The Last Post Ceremony commemorating the service of (2798A) Private Basil Nicholls, 9th Battalion, AIF, First World War.

Accession Number AWM2016.2.349
Collection type Film
Object type Last Post film
Physical description 16:9
Maker Australian War Memorial
Place made Australia: Australian Capital Territory, Canberra, Campbell
Date made 14 December 2016
Access Open
Conflict First World War, 1914-1918
Copyright Item copyright: © Australian War Memorial
Creative Commons License This item is licensed under CC BY-NC
Copying Provisions Copyright restrictions apply. Only personal, non-commercial, research and study use permitted. Permission of copyright holder required for any commercial use and/or reproduction.

The Last Post Ceremony is presented in the Commemorative area of the Australian War Memorial each day. The ceremony commemorates more than 102,000 Australians who have given their lives in war and other operations and whose names are recorded on the Roll of Honour. At each ceremony the story behind one of the names on the Roll of Honour is told. Hosted by Charis May, the story for this day was on (2798A) Private Basil Nicholls, 9th Battalion, AIF, First World War.

Film order form
Speech transcript

2798A Private Basil Nicholls, 9th Battalion, AIF
DOW 22 April 1916
No photograph in collection

Story delivered 14 December 2016

Today we remember and pay tribute to Private Basil Nicholls.

Basil Nicholls was born in 1895 in Millthorpe, New South Wales to Edward and Anne Nicholls. When he was only three years old his father died at the age of 40. His mother later remarried and the family moved to Orange, where Basil attended the Orange District School. Afterwards he went to work as a labourer.

When the First World War began, Nicholls’ good friend Harold Corkett was amongst the first in the area to enlist. Nicholls was keen to go, but had not yet turned 21. Corkett was the first man from Orange to die on Gallipoli, but this only made Nicholls more determined to do his bit.

Nicholls enlisted at Lismore on 18 August 1915, falsely listing his age as 21 years and 5 months. Following his initial training, he was allotted to the 6th reinforcements to the 25th Battalion. Private Nicholls embarked from Brisbane in October aboard the transport ship Seang Bee, bound for Egypt. He arrived too late to be sent to Gallipoli and was instead sent to a training battalion at Zeitoun.

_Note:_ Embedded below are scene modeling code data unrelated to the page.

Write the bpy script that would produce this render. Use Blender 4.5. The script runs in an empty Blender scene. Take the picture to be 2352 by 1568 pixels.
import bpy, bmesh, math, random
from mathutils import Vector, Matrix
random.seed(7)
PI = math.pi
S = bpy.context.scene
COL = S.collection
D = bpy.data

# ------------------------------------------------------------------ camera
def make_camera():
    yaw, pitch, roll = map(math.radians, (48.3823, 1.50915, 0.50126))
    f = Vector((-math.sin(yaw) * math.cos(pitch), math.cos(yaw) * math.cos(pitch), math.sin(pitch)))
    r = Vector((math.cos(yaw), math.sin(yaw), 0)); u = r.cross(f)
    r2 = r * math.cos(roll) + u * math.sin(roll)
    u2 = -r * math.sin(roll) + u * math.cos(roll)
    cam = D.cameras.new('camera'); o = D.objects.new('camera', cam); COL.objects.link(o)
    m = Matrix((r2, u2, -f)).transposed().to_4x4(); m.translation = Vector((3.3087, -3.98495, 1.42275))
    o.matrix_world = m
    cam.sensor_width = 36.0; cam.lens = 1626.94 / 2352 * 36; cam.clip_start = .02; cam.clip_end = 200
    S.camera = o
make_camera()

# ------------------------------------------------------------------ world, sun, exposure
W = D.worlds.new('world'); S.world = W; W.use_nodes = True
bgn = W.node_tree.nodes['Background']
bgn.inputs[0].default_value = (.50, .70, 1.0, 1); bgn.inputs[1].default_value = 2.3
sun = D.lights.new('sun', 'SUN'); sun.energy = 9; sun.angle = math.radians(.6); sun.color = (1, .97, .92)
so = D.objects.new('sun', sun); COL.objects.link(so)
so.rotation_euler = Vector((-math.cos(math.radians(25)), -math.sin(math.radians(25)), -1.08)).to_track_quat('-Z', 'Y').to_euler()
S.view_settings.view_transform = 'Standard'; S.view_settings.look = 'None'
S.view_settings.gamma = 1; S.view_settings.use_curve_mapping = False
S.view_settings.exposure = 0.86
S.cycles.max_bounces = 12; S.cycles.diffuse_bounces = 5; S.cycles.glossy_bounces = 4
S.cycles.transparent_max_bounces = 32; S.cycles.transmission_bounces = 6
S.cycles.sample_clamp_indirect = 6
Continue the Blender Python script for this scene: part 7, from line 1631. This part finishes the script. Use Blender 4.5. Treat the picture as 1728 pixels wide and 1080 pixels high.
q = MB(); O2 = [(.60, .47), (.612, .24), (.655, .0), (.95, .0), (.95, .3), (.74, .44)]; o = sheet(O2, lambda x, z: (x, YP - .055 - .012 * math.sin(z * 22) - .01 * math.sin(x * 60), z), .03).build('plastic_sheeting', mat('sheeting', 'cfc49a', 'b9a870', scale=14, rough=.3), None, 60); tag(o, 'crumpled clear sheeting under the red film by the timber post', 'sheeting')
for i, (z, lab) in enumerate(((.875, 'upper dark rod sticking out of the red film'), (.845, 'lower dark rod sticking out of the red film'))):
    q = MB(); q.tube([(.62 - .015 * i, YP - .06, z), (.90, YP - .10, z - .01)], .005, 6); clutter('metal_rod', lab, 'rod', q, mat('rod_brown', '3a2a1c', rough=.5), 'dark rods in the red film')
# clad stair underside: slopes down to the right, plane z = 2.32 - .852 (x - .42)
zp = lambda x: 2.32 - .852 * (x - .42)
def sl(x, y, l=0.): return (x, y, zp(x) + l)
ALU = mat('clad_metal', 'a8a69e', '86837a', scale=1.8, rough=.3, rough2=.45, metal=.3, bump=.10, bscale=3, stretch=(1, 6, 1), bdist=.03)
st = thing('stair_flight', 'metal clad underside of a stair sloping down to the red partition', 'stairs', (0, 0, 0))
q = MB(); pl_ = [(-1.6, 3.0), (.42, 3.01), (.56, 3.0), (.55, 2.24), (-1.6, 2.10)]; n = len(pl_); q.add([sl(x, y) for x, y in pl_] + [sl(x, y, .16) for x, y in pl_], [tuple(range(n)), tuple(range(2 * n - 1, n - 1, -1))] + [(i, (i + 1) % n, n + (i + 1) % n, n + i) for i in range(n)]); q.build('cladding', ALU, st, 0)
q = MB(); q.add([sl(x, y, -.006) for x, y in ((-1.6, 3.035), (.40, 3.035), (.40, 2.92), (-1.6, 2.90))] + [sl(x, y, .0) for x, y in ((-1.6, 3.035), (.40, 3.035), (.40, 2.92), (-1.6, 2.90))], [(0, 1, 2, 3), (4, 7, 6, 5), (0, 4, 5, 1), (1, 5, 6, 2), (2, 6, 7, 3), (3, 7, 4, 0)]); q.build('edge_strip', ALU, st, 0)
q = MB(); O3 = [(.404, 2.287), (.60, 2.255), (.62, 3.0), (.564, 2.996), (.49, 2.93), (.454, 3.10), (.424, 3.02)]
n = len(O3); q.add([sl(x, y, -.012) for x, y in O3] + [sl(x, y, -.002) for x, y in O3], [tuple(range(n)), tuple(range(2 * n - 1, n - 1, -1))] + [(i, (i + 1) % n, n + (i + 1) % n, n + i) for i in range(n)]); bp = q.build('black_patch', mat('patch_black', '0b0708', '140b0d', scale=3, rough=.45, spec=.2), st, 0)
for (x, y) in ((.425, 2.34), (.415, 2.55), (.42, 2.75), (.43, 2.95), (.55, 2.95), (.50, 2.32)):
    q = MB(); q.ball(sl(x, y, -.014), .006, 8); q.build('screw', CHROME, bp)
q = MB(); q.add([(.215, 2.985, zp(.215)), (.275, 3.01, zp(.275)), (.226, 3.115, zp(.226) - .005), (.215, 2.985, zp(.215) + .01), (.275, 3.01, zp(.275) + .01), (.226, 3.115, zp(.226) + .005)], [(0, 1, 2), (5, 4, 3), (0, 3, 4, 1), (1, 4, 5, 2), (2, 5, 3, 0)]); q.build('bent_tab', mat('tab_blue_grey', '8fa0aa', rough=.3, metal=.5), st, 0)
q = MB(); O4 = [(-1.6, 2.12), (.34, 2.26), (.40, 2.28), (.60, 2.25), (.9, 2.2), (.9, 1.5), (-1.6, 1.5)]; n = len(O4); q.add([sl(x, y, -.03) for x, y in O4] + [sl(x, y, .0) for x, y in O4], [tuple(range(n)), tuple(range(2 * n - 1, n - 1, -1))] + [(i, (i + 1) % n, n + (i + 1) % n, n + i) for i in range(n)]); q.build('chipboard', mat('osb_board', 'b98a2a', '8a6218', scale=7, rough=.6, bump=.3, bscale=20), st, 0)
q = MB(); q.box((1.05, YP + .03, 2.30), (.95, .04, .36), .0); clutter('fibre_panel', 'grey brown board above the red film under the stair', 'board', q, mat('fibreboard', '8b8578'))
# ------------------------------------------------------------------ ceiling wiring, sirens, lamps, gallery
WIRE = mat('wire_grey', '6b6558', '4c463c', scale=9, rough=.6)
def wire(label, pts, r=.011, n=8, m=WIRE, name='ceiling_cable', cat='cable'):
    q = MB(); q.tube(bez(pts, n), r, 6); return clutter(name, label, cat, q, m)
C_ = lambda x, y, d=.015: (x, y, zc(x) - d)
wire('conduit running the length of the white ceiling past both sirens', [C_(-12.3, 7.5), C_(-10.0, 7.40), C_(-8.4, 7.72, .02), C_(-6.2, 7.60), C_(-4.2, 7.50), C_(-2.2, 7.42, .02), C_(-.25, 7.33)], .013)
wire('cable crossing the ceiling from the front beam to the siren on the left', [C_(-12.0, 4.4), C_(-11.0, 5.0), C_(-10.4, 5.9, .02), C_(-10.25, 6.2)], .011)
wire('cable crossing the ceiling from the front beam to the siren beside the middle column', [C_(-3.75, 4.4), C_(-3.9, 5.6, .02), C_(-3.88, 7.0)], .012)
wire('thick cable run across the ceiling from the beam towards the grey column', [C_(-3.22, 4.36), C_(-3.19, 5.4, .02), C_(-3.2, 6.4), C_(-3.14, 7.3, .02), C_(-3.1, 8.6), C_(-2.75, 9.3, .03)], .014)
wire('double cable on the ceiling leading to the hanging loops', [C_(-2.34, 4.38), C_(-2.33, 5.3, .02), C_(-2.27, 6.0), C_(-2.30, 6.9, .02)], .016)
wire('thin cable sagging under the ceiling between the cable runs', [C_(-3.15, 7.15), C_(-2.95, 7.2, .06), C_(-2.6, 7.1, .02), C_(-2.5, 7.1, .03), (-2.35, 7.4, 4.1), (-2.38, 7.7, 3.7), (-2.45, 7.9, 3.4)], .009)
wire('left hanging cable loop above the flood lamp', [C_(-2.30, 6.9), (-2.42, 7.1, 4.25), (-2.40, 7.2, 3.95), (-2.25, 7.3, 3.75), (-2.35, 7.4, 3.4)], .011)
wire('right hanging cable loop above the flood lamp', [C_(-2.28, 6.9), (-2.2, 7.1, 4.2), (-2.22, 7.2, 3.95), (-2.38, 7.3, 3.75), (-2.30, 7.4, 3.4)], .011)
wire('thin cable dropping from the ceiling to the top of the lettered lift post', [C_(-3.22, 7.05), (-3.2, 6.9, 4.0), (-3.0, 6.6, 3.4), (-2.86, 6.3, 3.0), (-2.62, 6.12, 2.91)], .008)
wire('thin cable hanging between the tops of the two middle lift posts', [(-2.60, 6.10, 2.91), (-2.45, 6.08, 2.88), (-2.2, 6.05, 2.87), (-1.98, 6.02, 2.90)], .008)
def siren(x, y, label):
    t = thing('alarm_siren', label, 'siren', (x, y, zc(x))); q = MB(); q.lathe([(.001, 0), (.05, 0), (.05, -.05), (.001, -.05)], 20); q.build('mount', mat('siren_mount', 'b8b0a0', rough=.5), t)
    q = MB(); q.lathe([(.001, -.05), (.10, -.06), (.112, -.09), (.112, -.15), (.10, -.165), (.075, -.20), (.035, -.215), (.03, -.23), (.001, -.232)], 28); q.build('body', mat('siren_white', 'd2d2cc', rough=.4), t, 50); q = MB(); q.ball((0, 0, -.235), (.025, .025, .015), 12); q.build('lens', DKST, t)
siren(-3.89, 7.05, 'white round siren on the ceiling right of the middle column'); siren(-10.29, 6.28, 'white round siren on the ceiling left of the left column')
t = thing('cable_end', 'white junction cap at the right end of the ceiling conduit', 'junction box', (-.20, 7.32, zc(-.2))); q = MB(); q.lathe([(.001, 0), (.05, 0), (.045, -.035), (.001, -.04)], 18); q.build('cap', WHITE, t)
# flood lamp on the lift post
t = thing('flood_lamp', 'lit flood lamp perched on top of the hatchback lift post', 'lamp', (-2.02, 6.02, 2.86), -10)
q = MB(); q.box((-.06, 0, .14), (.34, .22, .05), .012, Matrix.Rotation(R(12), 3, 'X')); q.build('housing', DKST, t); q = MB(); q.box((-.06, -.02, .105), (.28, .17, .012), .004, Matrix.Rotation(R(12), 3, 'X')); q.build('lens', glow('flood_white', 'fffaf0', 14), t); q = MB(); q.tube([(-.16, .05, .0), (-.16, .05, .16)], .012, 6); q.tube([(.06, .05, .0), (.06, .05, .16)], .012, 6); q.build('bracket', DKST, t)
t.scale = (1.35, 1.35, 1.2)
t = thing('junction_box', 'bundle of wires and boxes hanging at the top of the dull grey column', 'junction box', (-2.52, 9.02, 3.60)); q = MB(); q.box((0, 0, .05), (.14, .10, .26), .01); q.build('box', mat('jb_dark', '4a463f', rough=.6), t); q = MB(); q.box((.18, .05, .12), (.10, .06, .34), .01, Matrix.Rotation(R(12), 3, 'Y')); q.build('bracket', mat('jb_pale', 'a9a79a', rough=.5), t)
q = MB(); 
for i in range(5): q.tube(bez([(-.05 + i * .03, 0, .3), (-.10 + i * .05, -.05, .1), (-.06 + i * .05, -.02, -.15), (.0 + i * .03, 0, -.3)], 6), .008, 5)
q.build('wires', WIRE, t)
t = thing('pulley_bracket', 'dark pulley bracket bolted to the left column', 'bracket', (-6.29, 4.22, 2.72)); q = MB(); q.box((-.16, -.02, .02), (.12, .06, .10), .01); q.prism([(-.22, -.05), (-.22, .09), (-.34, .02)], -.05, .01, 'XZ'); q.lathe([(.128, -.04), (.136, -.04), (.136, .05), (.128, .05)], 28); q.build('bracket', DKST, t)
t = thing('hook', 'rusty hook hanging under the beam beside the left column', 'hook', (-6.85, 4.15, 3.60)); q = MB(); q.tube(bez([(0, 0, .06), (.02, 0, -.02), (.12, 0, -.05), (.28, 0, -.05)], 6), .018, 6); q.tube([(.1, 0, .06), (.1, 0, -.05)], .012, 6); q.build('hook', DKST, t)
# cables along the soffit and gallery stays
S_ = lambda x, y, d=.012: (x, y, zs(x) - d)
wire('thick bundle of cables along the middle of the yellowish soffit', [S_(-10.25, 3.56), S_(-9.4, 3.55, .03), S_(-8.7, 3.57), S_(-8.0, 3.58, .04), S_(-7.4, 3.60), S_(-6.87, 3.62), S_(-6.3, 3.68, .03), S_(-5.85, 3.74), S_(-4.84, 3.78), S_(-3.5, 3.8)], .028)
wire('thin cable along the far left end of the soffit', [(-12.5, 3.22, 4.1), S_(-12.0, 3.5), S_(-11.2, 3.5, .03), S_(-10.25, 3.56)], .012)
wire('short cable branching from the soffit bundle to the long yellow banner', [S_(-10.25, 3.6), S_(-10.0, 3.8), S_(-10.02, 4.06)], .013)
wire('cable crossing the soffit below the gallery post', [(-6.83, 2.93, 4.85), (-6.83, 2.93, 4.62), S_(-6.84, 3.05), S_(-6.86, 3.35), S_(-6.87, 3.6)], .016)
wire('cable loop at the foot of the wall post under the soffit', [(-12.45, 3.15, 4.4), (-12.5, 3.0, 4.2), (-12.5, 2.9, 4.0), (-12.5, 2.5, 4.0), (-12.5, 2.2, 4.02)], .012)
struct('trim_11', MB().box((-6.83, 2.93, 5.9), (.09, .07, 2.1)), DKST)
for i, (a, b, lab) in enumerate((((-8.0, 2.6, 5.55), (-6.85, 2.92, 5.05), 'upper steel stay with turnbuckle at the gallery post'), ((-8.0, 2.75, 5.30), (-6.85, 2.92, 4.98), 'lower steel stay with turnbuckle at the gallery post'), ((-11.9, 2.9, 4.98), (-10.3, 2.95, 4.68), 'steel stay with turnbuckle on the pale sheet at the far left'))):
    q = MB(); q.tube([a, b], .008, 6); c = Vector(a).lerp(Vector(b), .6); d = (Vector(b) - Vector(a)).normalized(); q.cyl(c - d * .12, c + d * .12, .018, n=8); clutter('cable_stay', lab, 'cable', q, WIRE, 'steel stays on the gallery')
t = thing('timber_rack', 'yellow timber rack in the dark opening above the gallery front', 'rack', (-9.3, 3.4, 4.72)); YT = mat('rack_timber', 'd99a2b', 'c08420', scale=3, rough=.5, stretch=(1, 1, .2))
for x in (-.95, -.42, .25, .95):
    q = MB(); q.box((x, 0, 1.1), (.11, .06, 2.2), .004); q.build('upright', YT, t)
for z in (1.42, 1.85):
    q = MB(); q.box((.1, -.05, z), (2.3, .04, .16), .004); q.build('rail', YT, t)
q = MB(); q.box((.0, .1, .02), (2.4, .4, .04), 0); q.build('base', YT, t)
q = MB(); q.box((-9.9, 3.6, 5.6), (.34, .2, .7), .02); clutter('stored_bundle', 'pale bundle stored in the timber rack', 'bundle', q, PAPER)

In late February Nicholls was transferred to the 9th Battalion and was posted to C Company. In March the battalion sailed for France. About a fortnight after arriving, the 9th Battalion was in reserve billets near Rouge-de-Bout, one mile behind the front line in the Armentières or “nursery” sector. Intermittent artillery fire was landing nearby.

Early in the afternoon of 20 April, tragedy struck when the billets were heavily shelled. One shell landed outside a canvas tent, wounding four. As men went to assist, another shell landed among them, killing several and wounding others. A further shell hit a brick wall of a nearby billet, causing a further 47 casualties. C Company was decimated, suffering 25 men killed and a further 50 wounded.

Nicholls was wounded in the chest and abdomen by shrapnel and was evacuated to 7th Casualty Clearing Station. However, his wound proved fatal, and he died on 22 April. Laid to rest in the Merville Communal Cemetery, he was just 21 years old.

Just as his friend Harold Corkett was the first man from Orange to die on Gallipoli, Nicholls became the first man from Orange to die on the Western Front.

His name is listed on the Roll of Honour on my right, among more than 60,000 Australians who died while serving in the First World War.

This is but one of the many stories of service and sacrifice told here at the Australian War Memorial. We now remember Private Basil Nicholls, who gave his life for us, for our freedoms, and in the hope of a better world.